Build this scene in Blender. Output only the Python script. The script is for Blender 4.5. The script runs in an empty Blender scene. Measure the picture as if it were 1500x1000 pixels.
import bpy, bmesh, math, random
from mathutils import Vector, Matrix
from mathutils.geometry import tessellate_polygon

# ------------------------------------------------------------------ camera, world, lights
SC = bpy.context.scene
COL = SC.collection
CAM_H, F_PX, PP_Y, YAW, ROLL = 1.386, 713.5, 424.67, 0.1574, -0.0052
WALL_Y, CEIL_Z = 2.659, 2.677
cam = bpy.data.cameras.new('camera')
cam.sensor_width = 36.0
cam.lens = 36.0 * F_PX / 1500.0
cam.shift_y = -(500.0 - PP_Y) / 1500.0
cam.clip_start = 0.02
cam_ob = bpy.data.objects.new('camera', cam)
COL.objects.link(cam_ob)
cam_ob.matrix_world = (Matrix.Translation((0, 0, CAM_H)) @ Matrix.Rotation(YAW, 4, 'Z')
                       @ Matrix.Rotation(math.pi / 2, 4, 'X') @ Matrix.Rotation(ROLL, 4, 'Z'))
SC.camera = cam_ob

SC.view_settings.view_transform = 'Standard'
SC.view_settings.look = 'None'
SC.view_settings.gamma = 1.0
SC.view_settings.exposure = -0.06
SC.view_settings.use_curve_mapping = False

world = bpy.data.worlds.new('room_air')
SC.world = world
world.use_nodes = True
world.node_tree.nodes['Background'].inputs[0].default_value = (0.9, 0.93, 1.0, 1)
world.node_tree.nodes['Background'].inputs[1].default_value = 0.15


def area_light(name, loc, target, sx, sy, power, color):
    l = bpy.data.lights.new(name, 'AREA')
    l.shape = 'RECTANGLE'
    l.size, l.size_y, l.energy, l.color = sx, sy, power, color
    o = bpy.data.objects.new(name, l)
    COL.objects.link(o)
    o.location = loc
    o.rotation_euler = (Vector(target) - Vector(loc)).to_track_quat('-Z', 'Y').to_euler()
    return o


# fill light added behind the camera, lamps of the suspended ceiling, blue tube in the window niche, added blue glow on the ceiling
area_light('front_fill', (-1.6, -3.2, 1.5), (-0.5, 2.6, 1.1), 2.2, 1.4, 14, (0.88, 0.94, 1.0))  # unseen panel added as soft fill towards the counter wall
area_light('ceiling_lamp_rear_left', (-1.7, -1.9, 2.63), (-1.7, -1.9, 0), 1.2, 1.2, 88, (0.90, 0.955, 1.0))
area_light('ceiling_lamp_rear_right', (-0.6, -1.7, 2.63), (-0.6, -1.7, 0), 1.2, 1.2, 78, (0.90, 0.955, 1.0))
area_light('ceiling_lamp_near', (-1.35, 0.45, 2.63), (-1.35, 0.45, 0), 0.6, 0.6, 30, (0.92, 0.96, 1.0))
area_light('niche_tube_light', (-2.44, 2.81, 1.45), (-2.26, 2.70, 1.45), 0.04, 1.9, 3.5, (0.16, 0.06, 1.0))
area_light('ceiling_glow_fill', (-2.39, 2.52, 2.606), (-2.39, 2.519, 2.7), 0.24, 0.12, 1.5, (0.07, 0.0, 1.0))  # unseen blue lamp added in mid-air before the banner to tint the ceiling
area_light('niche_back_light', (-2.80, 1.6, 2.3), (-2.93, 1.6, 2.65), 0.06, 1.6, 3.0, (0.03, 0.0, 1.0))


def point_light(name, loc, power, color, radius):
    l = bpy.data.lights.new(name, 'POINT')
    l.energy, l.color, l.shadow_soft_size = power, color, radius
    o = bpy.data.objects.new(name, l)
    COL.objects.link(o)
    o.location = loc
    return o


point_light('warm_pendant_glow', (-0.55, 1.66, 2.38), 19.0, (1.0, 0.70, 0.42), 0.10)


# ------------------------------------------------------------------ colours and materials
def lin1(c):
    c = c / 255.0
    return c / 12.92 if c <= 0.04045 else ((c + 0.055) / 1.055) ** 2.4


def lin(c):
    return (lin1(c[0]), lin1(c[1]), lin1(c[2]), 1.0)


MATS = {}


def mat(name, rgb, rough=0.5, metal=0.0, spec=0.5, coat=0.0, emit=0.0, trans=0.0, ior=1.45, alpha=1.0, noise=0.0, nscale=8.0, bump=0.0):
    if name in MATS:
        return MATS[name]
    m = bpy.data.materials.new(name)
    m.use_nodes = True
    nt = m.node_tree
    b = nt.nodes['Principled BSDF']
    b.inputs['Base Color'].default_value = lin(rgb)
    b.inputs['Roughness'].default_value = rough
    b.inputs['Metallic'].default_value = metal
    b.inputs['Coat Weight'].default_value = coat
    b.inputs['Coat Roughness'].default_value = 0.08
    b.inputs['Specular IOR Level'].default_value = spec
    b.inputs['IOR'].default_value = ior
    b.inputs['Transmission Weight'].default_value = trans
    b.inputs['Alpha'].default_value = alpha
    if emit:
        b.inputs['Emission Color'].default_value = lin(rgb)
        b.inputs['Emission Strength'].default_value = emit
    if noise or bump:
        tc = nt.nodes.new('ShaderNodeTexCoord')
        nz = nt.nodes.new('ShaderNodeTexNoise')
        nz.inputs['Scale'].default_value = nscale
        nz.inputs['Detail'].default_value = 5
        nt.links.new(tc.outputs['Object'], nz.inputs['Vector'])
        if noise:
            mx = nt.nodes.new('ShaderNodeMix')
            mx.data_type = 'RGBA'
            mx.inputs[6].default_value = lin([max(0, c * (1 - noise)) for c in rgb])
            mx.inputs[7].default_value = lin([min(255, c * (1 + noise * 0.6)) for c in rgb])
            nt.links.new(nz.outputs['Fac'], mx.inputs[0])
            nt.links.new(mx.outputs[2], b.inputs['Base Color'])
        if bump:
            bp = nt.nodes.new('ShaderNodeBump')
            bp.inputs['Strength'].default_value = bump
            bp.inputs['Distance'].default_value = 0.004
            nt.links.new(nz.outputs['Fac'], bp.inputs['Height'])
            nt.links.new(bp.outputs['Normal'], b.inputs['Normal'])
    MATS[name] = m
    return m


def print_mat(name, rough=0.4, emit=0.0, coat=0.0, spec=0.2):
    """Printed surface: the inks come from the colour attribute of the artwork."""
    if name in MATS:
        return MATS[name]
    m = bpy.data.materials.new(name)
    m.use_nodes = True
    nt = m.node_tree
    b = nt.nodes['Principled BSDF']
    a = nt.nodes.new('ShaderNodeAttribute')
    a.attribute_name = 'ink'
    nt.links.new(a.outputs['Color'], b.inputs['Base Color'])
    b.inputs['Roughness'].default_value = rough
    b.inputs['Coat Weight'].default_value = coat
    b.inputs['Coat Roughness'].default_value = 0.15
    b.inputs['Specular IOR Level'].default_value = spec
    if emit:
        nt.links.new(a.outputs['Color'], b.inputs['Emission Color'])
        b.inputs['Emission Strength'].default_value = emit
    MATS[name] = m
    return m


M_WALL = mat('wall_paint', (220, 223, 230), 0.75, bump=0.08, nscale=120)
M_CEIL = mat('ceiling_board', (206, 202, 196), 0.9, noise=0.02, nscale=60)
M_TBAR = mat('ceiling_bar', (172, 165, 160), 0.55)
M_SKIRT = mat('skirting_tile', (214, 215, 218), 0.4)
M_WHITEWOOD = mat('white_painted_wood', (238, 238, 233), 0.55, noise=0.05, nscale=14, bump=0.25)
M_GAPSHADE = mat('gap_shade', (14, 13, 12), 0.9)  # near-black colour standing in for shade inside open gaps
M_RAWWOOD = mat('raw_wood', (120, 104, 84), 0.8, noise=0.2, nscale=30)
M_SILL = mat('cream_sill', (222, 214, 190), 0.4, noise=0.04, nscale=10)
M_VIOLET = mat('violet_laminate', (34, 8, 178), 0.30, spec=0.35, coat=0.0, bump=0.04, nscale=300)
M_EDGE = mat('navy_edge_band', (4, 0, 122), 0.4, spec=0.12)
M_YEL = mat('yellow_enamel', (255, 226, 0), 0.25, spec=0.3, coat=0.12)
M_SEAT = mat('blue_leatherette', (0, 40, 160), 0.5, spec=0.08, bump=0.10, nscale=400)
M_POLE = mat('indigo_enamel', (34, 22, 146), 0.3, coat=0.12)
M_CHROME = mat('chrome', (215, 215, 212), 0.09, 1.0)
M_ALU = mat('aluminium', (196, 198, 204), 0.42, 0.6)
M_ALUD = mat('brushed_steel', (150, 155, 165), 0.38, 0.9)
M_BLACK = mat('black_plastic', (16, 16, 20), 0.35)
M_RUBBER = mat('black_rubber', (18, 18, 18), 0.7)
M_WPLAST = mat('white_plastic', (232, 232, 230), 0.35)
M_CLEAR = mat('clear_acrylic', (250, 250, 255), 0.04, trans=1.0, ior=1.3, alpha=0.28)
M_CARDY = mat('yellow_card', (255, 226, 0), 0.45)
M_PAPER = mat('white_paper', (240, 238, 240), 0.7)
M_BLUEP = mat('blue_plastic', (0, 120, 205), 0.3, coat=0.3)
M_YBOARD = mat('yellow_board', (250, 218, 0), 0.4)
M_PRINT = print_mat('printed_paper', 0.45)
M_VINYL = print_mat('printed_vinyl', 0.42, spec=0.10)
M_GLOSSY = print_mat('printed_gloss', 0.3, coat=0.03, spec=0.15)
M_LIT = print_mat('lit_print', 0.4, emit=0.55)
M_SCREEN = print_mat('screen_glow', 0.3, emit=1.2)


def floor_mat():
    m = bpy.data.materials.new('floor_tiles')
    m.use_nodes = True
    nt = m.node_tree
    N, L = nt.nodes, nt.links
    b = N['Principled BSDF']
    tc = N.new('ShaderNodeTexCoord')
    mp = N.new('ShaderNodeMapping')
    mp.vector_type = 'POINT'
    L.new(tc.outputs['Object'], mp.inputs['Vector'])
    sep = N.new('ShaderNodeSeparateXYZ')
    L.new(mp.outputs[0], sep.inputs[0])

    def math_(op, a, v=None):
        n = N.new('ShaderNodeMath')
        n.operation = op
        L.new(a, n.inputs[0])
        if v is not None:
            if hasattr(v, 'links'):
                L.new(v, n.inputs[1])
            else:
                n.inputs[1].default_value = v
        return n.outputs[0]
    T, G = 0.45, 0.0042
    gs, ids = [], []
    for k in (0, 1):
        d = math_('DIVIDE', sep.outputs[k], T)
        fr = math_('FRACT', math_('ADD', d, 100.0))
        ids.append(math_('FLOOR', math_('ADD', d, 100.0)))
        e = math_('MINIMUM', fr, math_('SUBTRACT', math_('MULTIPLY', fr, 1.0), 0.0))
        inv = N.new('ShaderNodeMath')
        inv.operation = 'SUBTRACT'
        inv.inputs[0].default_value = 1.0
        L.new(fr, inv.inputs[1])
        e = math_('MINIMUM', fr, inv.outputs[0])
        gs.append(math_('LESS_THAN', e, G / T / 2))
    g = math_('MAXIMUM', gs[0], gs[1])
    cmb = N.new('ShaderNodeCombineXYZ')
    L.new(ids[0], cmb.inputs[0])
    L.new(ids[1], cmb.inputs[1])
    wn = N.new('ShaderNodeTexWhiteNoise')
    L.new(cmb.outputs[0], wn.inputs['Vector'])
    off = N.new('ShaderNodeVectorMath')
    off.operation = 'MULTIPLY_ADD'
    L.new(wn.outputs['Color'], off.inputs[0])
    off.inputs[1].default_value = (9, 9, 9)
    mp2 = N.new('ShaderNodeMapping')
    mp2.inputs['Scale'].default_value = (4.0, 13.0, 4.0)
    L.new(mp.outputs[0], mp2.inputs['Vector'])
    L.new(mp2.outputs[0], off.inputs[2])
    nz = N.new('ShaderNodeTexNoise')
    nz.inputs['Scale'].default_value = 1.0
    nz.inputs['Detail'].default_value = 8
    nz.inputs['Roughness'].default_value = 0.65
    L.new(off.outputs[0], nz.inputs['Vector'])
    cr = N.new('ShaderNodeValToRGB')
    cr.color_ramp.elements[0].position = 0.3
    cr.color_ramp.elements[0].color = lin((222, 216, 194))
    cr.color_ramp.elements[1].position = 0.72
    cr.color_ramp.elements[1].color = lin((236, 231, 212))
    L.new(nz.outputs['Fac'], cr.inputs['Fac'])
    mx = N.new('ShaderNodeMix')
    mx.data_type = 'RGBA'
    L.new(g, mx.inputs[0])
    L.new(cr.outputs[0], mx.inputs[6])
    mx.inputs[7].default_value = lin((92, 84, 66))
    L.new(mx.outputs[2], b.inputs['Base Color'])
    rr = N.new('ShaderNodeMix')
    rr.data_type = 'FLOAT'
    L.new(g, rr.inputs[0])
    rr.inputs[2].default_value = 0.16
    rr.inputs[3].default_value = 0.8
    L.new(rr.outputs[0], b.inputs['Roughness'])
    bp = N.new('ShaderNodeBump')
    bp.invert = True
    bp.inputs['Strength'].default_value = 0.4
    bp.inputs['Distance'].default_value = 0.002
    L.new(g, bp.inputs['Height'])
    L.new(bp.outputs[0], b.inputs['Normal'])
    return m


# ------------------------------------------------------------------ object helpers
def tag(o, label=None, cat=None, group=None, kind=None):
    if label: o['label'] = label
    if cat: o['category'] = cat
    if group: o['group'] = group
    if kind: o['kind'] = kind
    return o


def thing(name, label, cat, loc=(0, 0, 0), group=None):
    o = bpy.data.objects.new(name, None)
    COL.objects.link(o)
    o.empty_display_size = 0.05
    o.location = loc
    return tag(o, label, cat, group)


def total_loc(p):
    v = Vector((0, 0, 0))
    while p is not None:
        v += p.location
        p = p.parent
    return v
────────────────
Identify all lines where the word "scene" shows up. Copy them.

Build this scene in Blender. Output only the Python script. The script is for Blender 4.5. The script runs in an empty Blender scene. Measure the picture as if it were 1500x1000 pixels.
SC = bpy.context.scene